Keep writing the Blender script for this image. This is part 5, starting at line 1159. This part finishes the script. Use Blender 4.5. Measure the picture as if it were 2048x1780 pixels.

---

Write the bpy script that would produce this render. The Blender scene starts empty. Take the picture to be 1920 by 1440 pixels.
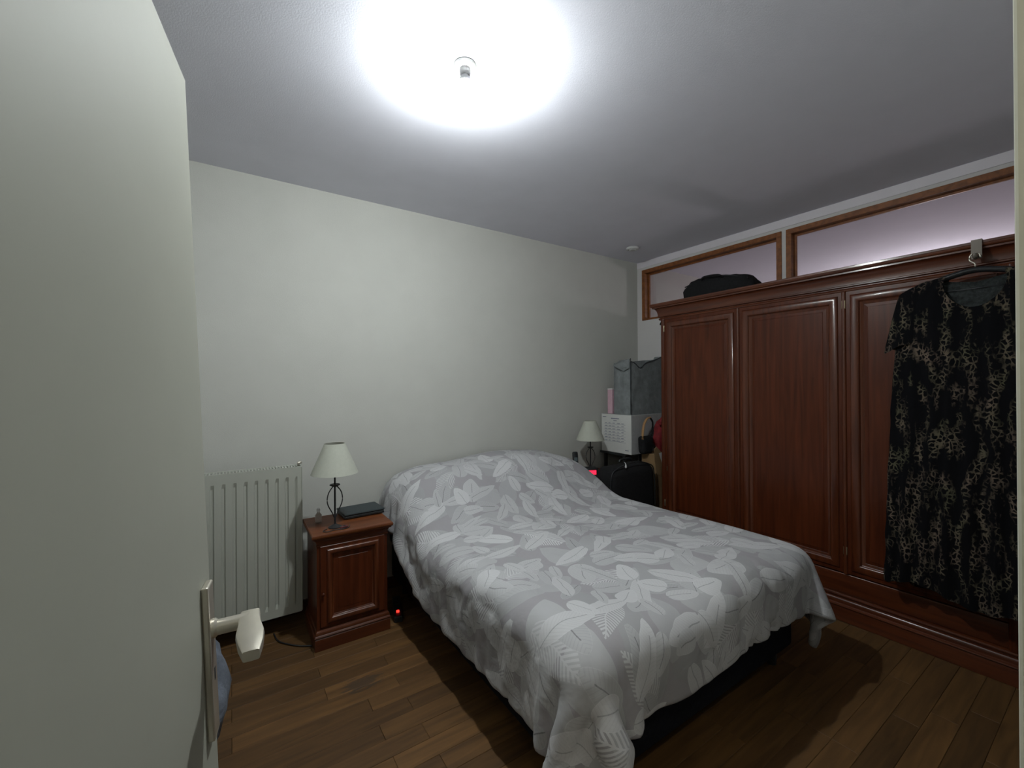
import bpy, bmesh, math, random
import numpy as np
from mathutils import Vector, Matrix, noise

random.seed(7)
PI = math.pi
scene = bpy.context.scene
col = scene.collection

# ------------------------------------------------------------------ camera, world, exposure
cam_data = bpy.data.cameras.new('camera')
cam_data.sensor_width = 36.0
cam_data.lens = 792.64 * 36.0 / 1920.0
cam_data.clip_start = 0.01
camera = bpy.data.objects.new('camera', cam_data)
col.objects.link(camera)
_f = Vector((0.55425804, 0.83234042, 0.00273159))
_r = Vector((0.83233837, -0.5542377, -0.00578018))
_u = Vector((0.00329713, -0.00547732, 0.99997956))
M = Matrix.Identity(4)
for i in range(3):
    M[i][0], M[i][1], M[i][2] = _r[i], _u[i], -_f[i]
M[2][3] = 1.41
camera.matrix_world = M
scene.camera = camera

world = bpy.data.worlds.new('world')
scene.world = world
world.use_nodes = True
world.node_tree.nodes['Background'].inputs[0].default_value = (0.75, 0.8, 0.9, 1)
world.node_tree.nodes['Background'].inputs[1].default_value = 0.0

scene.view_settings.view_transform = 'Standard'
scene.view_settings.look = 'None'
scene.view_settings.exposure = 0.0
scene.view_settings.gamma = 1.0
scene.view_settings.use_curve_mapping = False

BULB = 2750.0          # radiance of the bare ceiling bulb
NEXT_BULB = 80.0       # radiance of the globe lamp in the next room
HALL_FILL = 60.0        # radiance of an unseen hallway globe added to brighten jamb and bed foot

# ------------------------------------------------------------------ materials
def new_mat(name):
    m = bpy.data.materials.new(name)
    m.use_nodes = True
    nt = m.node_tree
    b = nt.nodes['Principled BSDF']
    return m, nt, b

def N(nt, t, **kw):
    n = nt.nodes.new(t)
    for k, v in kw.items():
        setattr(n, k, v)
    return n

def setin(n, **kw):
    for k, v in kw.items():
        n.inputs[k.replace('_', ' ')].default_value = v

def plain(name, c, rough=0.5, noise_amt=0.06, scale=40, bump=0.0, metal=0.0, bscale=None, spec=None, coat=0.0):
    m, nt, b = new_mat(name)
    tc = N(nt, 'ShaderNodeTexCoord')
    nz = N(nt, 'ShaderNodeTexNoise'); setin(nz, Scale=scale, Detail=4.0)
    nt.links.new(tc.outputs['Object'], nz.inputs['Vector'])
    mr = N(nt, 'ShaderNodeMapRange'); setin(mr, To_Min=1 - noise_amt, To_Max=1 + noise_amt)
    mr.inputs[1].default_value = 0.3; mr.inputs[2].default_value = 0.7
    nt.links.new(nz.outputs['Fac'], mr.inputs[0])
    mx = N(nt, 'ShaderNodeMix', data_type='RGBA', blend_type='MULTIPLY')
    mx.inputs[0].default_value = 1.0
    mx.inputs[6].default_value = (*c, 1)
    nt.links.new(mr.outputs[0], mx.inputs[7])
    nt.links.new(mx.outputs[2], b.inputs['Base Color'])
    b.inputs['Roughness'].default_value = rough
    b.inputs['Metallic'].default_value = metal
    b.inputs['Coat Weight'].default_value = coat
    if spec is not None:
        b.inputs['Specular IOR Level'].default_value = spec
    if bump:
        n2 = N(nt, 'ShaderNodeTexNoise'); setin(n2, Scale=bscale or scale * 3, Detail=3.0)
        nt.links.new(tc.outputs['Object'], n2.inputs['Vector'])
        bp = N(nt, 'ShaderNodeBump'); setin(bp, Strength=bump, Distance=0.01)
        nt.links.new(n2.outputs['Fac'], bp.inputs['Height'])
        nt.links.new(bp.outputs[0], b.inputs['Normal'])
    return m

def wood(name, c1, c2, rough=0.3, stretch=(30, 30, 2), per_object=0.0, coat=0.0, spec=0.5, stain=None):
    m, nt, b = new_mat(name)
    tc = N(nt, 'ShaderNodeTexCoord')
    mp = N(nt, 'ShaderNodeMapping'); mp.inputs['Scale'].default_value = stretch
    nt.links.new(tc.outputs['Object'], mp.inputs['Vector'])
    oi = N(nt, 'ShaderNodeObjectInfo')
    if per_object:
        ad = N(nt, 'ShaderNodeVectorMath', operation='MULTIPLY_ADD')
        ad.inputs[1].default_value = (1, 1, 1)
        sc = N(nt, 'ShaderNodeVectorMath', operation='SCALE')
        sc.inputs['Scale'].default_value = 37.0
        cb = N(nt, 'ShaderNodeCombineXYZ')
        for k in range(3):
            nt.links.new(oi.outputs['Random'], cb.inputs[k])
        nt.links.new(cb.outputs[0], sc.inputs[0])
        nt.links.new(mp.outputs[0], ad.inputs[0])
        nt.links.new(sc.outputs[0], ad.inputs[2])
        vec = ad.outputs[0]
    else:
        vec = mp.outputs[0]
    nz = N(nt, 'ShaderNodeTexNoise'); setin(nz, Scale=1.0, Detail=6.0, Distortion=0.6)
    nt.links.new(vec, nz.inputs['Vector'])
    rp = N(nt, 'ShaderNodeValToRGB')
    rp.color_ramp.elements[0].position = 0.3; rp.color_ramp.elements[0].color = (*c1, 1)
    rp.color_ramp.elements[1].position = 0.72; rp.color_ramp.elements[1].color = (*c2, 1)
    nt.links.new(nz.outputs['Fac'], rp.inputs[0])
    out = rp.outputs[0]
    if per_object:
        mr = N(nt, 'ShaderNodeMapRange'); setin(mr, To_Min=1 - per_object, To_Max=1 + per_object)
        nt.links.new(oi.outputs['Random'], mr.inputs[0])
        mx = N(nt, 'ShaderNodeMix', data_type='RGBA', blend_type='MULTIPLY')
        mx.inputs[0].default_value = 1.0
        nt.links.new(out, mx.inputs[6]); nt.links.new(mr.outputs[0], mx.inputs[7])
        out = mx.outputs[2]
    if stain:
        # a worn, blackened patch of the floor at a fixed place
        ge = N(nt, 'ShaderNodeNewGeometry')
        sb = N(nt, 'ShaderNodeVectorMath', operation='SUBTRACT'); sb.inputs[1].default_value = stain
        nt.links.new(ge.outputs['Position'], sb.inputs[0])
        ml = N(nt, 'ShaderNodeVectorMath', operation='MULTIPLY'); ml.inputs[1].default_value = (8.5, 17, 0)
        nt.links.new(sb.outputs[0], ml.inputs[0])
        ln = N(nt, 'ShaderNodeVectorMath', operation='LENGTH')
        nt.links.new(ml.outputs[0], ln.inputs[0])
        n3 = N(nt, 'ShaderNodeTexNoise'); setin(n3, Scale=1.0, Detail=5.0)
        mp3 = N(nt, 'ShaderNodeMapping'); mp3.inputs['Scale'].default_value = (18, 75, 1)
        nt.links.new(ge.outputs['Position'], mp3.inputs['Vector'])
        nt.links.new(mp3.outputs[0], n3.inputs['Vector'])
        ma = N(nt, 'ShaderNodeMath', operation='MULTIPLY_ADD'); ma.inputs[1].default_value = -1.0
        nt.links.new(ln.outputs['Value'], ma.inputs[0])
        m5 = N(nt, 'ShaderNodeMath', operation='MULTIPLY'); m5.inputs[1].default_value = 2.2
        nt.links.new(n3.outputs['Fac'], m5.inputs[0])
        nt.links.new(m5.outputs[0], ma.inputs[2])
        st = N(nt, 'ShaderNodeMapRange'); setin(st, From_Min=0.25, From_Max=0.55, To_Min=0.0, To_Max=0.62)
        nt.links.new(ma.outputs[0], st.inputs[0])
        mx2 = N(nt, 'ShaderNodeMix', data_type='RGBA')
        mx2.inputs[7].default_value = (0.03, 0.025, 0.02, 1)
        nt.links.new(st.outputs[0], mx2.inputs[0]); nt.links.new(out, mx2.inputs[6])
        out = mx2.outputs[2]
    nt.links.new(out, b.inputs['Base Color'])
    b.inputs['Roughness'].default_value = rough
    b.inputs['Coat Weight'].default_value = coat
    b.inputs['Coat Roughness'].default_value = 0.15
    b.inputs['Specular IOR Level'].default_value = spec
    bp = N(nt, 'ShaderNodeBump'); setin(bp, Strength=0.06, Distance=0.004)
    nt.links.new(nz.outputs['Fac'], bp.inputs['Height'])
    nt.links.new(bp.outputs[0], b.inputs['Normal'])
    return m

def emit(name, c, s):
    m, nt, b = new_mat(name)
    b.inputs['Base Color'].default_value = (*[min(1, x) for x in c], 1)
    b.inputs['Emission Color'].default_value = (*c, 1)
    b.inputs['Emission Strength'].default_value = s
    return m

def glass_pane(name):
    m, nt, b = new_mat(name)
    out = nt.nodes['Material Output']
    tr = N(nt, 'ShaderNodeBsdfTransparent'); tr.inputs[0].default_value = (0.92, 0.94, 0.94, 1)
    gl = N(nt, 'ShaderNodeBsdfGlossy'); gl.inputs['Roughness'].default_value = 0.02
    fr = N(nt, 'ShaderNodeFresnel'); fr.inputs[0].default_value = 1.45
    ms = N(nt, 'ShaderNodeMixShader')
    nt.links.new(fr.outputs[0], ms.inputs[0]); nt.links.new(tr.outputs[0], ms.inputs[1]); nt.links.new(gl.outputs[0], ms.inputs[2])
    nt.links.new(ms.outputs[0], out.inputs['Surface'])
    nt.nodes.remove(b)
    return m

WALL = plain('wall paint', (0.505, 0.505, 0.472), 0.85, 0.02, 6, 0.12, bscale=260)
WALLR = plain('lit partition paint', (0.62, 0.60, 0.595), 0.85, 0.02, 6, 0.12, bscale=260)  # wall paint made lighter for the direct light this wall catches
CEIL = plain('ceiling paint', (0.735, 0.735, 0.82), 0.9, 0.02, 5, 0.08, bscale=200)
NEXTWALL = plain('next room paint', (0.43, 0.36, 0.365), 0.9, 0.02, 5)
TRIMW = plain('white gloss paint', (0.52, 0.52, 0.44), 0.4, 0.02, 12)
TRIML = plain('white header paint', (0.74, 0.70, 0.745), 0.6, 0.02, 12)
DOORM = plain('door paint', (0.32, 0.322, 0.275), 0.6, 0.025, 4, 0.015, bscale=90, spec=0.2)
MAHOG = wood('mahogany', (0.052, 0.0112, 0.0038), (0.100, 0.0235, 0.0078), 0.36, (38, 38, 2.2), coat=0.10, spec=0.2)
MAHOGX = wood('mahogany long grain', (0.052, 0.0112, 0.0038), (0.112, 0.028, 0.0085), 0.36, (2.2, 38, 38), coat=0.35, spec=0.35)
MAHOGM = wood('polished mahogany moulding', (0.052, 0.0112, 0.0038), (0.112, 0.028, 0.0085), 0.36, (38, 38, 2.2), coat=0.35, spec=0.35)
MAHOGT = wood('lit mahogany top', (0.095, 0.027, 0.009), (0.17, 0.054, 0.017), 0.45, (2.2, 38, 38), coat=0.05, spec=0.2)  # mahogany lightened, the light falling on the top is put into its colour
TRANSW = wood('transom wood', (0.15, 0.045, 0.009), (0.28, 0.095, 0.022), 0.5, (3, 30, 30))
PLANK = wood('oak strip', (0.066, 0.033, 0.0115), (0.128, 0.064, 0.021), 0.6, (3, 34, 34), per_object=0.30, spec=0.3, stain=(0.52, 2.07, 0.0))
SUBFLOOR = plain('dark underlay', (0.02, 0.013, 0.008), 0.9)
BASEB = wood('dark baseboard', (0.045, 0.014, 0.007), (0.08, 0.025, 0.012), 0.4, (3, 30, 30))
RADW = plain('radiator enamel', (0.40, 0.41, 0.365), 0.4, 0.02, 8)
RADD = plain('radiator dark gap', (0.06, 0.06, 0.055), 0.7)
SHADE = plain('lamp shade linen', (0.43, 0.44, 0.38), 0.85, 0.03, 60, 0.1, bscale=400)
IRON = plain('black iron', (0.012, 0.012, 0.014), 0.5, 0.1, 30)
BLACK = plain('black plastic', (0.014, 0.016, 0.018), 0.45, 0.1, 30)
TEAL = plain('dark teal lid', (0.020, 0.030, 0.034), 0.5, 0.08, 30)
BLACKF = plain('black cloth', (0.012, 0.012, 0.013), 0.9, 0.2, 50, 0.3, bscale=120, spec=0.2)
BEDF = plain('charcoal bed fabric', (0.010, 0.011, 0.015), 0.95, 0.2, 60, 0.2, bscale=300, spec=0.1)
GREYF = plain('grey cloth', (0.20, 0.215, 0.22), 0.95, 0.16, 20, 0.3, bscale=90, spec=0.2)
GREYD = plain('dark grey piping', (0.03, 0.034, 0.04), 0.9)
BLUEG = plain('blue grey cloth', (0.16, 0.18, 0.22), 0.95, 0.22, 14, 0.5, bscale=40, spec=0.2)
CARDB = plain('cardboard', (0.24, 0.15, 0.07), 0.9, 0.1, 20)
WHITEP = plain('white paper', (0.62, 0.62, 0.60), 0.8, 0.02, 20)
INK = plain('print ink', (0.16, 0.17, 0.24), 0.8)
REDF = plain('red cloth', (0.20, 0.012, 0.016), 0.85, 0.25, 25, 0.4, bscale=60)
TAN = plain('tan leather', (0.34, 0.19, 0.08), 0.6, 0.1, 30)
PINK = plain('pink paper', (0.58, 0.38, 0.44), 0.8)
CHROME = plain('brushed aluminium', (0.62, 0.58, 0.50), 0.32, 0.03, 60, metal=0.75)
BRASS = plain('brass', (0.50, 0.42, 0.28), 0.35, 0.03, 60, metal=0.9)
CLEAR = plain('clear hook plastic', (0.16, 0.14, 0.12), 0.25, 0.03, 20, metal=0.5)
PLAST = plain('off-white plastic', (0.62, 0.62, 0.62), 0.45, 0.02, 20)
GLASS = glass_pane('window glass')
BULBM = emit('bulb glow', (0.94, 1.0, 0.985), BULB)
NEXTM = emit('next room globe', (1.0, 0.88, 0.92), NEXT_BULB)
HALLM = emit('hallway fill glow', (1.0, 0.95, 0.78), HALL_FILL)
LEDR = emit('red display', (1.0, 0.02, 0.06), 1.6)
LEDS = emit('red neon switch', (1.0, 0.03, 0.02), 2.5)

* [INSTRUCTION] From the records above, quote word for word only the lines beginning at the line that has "Write the bpy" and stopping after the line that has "scene.camera = camera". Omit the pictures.

* [FINAL RESULT]
Write the bpy script that would produce this render. The Blender scene starts empty. Take the picture to be 1920 by 1440 pixels.
import bpy, bmesh, math, random
import numpy as np
from mathutils import Vector, Matrix, noise

random.seed(7)
PI = math.pi
scene = bpy.context.scene
col = scene.collection

# ------------------------------------------------------------------ camera, world, exposure
cam_data = bpy.data.cameras.new('camera')
cam_data.sensor_width = 36.0
cam_data.lens = 792.64 * 36.0 / 1920.0
cam_data.clip_start = 0.01
camera = bpy.data.objects.new('camera', cam_data)
col.objects.link(camera)
_f = Vector((0.55425804, 0.83234042, 0.00273159))
_r = Vector((0.83233837, -0.5542377, -0.00578018))
_u = Vector((0.00329713, -0.00547732, 0.99997956))
M = Matrix.Identity(4)
for i in range(3):
    M[i][0], M[i][1], M[i][2] = _r[i], _u[i], -_f[i]
M[2][3] = 1.41
camera.matrix_world = M
scene.camera = camera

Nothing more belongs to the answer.